_SOURCE DATA_
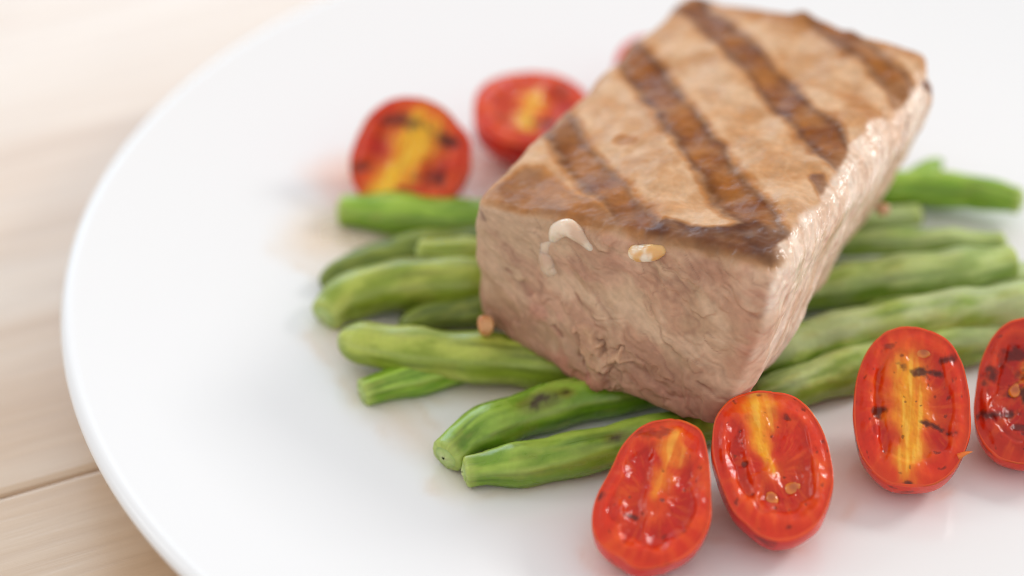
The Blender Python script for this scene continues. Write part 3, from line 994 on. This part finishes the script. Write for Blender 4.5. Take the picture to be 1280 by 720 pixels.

--

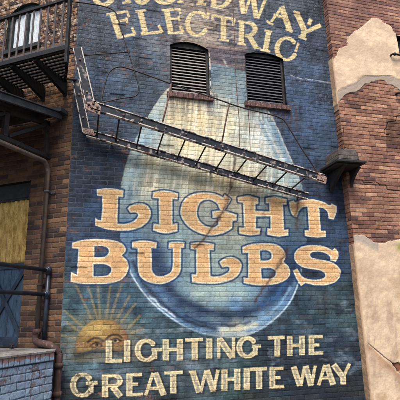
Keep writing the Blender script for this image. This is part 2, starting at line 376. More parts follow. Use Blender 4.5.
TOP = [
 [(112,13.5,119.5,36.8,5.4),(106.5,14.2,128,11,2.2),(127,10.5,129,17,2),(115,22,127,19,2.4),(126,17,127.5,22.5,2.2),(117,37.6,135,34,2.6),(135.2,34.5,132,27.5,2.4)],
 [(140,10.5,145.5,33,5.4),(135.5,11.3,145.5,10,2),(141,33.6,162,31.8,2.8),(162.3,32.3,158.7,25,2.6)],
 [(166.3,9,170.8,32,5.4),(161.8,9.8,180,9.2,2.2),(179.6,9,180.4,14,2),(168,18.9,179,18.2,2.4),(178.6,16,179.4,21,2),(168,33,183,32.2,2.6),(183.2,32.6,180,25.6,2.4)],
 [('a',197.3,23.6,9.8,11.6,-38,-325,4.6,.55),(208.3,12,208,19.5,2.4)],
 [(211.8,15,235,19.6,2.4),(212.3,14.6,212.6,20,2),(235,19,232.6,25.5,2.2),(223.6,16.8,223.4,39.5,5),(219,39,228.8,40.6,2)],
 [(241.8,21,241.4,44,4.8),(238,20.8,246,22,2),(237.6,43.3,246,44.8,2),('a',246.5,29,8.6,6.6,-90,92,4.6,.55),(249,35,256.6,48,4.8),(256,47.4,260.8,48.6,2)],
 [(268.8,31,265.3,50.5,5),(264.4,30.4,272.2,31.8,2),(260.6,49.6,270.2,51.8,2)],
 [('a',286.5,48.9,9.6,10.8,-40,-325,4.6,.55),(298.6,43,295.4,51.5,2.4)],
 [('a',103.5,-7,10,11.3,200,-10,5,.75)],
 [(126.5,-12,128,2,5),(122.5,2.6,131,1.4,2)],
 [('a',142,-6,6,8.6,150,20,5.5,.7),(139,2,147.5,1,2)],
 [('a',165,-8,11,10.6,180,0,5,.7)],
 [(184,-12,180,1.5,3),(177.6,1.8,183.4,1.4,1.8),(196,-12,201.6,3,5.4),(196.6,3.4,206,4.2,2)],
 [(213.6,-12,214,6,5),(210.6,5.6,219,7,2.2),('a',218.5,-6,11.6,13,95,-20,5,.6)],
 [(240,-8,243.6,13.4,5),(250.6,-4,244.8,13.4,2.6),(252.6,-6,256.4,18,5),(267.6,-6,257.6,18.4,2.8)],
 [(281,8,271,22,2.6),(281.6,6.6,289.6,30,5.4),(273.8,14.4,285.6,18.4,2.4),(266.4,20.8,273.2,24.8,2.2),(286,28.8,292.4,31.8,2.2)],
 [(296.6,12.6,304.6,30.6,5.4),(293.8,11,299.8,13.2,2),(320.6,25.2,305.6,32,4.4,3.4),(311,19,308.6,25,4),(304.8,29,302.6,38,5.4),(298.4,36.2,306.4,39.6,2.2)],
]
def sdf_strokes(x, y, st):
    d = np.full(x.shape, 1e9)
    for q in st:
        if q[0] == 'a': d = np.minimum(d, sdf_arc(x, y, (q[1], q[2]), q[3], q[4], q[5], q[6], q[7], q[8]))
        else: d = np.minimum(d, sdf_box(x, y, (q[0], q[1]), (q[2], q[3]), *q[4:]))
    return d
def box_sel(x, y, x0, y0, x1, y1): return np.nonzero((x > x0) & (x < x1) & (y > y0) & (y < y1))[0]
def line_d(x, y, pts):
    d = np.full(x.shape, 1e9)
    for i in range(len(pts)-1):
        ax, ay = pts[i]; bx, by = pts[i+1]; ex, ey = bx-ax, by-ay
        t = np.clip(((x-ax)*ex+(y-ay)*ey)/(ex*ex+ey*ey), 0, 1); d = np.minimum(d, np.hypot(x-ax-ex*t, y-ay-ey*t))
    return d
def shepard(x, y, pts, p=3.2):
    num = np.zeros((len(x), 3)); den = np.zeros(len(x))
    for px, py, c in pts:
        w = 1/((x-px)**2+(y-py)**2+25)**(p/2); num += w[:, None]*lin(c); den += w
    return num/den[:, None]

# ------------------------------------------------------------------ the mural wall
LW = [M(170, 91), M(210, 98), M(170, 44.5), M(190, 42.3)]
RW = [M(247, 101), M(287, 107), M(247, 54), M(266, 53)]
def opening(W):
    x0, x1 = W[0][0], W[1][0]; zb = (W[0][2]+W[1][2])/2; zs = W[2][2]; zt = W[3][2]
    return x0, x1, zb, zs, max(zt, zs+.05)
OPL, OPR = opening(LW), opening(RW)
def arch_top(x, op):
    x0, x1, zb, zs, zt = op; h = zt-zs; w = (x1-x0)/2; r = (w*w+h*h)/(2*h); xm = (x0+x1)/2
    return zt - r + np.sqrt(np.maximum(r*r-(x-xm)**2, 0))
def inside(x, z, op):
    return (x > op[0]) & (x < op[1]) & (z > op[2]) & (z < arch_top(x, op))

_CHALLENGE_
Count every line of the records that holds the string "part". Write only the total.

_FINISHED TASK_
2